The head of the Trump-Russia probe is mouthing nonsense

To understand what's been going on, rewind the clock to last Monday, when FBI Director James Comey confirmed for the first time that the bureau was conducting a criminal investigation into "any links between individuals associated with the Trump campaign and the Russian government" and into "whether there was any coordination between the campaign and Russia's efforts."

Comey — joined by Adm. Mike Rogers, the head of the National Security Agency — also shot down Trump's allegation that then-President Barack Obama tapped his communications during the campaign. Both men flatly said there was no evidence to support Trump's claim, which had also been refuted by top lawmakers from both parties.

Enter Nunes, whose committee is meant to be overseeing the congressional investigation into Team Trump's possible Russian ties. On Wednesday, he told reporters that an unnamed source had informed him that US spies had surveilled the Trump administration's transition team. He also acknowledged going to the White House to brief top officials there before talking to Democratic members of the committee.

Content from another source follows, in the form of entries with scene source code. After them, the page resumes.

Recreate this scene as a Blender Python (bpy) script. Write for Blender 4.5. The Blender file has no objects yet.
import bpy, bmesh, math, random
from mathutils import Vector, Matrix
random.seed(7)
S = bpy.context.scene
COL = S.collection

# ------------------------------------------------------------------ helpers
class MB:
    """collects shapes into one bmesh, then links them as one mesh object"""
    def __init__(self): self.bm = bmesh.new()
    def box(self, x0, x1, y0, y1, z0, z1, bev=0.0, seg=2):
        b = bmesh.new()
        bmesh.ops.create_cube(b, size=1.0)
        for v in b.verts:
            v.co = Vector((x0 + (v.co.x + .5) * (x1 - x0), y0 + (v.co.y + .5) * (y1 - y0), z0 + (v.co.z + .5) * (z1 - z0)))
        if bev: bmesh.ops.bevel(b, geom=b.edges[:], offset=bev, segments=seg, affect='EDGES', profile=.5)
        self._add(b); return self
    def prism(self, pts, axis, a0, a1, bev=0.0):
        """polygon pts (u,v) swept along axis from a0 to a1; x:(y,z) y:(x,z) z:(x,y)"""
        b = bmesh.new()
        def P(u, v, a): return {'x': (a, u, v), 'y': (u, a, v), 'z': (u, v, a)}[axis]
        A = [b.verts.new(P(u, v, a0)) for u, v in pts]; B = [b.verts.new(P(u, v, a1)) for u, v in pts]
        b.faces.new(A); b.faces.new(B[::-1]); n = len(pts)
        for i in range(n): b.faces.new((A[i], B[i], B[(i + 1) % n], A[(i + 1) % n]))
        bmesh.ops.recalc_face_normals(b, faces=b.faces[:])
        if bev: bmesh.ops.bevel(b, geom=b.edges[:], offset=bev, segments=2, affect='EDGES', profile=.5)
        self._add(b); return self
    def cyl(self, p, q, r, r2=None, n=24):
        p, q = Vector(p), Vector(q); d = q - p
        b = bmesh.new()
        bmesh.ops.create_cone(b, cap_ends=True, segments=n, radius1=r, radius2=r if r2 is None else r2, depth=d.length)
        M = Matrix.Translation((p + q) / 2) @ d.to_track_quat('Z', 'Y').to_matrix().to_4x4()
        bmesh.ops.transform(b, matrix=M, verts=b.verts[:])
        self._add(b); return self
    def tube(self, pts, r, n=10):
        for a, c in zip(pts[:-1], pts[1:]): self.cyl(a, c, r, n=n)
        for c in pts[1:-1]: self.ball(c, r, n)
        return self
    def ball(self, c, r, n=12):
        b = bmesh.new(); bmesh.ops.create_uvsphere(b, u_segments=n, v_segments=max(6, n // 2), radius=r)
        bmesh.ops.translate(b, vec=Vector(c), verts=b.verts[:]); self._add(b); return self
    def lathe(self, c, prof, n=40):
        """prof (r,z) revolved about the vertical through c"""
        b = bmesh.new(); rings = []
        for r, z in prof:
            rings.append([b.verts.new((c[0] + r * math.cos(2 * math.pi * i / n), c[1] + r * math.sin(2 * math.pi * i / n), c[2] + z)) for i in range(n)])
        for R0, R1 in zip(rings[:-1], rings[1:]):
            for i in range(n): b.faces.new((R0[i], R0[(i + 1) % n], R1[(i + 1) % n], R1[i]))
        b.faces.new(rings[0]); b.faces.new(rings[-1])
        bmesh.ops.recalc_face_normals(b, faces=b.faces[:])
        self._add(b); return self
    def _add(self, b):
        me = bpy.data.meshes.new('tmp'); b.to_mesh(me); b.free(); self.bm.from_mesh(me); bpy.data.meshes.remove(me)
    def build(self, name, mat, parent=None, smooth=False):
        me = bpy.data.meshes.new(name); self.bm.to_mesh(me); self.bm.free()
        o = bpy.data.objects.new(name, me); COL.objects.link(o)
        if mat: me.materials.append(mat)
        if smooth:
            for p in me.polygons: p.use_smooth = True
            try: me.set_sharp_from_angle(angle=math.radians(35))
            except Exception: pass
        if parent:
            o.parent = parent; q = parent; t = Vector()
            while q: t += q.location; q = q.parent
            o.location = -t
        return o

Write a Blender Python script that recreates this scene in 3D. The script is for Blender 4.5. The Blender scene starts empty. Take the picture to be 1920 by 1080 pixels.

Nunes provided no evidence to bolster Trump's initial accusations, and over the course of the week he started to hedge and walk back the claim that he'd information that supported any part of the president's allegations. By Friday morning he was saying that he couldn't be surethat Trump's or his aides' conversations were captured by surveillance at all. Nunes also apologized to fellow members of the House Intelligence Committee for going to the White House in the first place.

But that wasn't the end of Nunes's Russia stumbles. On Friday, he infuriated Democrats anew by abruptly canceling a planned public hearing with top former national security officials about Russian interference in the 2016 election. The House panel was originally scheduled to hear from President Obama's former Director of National Intelligence James Clapper, former CIA Director John Brennan, and former acting Attorney General Sally Yates on Tuesday.

The cancellation sparked a strong response from Schiff, the top Democrat on the committee, who took to Twitter to slam the move as an "attempt to choke off public info." On Monday, Schiff, said Nunes should recuse himself from any further role in the investigation.

Arizona Republican Sen. John McCain cited Nunes's actions when he renewed his calls for a specially appointed and nonpartisan select committee to take over the Trump-Russia investigation from Congress: "No longer does the Congress have credibility to handle this alone, and I don't say that lightly," he said.

Some mainstream conservative media figures, like Morning Joe host Joe Scarborough, had an even stronger reaction than McCain. "If the Republican Party wants to do what is best for this country and its national security, they will remove Devin Nunes as Intel Chairman," Scarborough tweeted.

@JoeNBC: If the Republican Party wants to do what is best for this country and its national security, they will remove Devin Nunes as Intel Chairman.

In a blistering editorial, meanwhile, the New York Times said Nunes had "destroyed the credibility of his committee" and "[made] clear that he is unfit for the job and should be replaced."

As my colleague Zack Beauchamp noted, sacrificing his credibility with Democrats and the Republican mainstream on the comparatively minor issue of Trump Tower surveillance means that Nunes has managed to create pressure to take the much more important investigation into Trump's Russia ties out of his hands.

That's bad news for Trump. In the short term, though, it's even worse news for Nunes.